An Embarrassment of Riches

Two years ago, in February, the Seed Savers Exchange catalogue arrived through the mail slot with a chilly breeze behind it. In the manner of winter-withered people, my mother and I flipped through it, soaking up the brightly colored, juicy-looking photographs of peppers and melons and hundreds of kinds of tomatoes.


Long story short, we decided that we’d finally get around to building the raised beds we’d always wanted. We ordered something like $60 worth of seeds. We built the beds. It was time consuming and expensive, and we froze our hands hammering and drilling in the garage all through March. My mother told me I had better write a book about it, because we needed to recoup our investment (a mere harvest of vegetables was not enough to do this, apparently).

I never did. I wanted to keep a blog, but hadn’t, I thought, started early enough in the process of creating the garden. And then time passed, and I still didn’t write about it, and I thought if I had a blog it had better be about writing, rather than vegetables.

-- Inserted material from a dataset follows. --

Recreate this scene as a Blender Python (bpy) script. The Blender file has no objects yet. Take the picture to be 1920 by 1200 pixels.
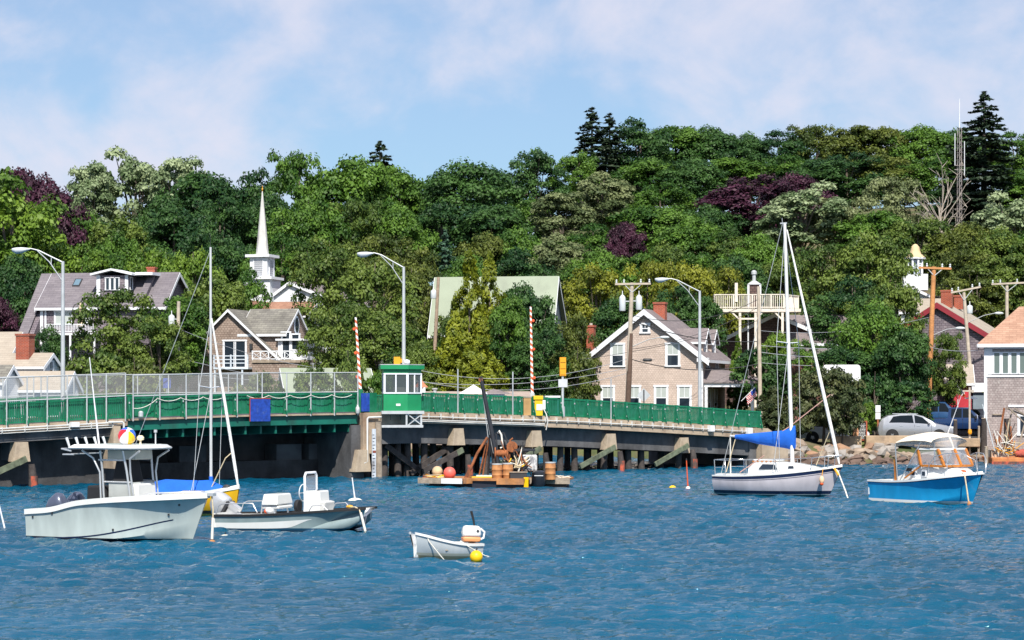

But I was out today pulling dead corn stalks and tearing apart old melon vines and doing autumn maintenance like weed pulling and fertilizing–healing the soil, as some organic farmers of my recent acquaintance would say–I realized I wanted to write about the experience.

So, taking inspiration from E.G. Cosh’s post about Pride in Brighton, and the sage wisdom that writers should actually, y’know, write about stuff that happens to them, I present to you The Autumn Garden Clean Up Post. With pictures.

When I went out, around noon, it was still cool. As is the way with September in Ohio, it got hot, but dry, so that working felt like work, and not like gasping in a sauna. The leaves of the swiss chard squeaked against each other, rubbery and cool. There was a cucumber vine hidden beneath them, where it had been avoiding detection all summer. The tiny Sour Gherkins were pale and crisp and I ate them as I worked, hauling out great handfuls of grass and weeds from amidst the salsify. When I put my hand down on the basil, the bruised leaves smelled like licorice and dew.


There is something rich and satisfying about the violence of tearing out weeds and dead plants. Feeling their roots and tubers rip through the soil, leaving clean earth behind, ready for planting with fall lettuce. Pulling out the old cucumbers, the skin on my arms prickled with their spines as if I had hugged a bale of fiberglass.


Harvesting tomatoes has become an adventure akin to exploring the uncharted rain forests of South America, or mapping the Niger. It requires contortion and courage to reach the bunches of Reisentraube and the pendulous Plum Lemons. The smells of fermenting fruit and crumbling eggshells are thick beneath the leaves, and the scent of the plants themselves is intoxicating–green and heady, like cool water and the fall of evening.

The popcorn is all off the stalk now, and the stalks in the compost, ready to break down beneath the snow and be spread on the garden beds next spring. The particolored kernels gleam like rough gems in the sunlight.


Things are beginning to die back. This time of year always makes my mother sad–she prefers the spring, when the new radishes are raising their leaves and the arugula bursts from the black soil. Her love of growth and spring helped bring this garden to fruition. But autumn has always been my favorite time of year, September in particular, because it is a time of preparation, of industry, of purposeful activity. It is a time of trust–that the spring will come again, and that all your raking and turning and mulching will be rewarded when the ice melts and the first green sprouts push into the light.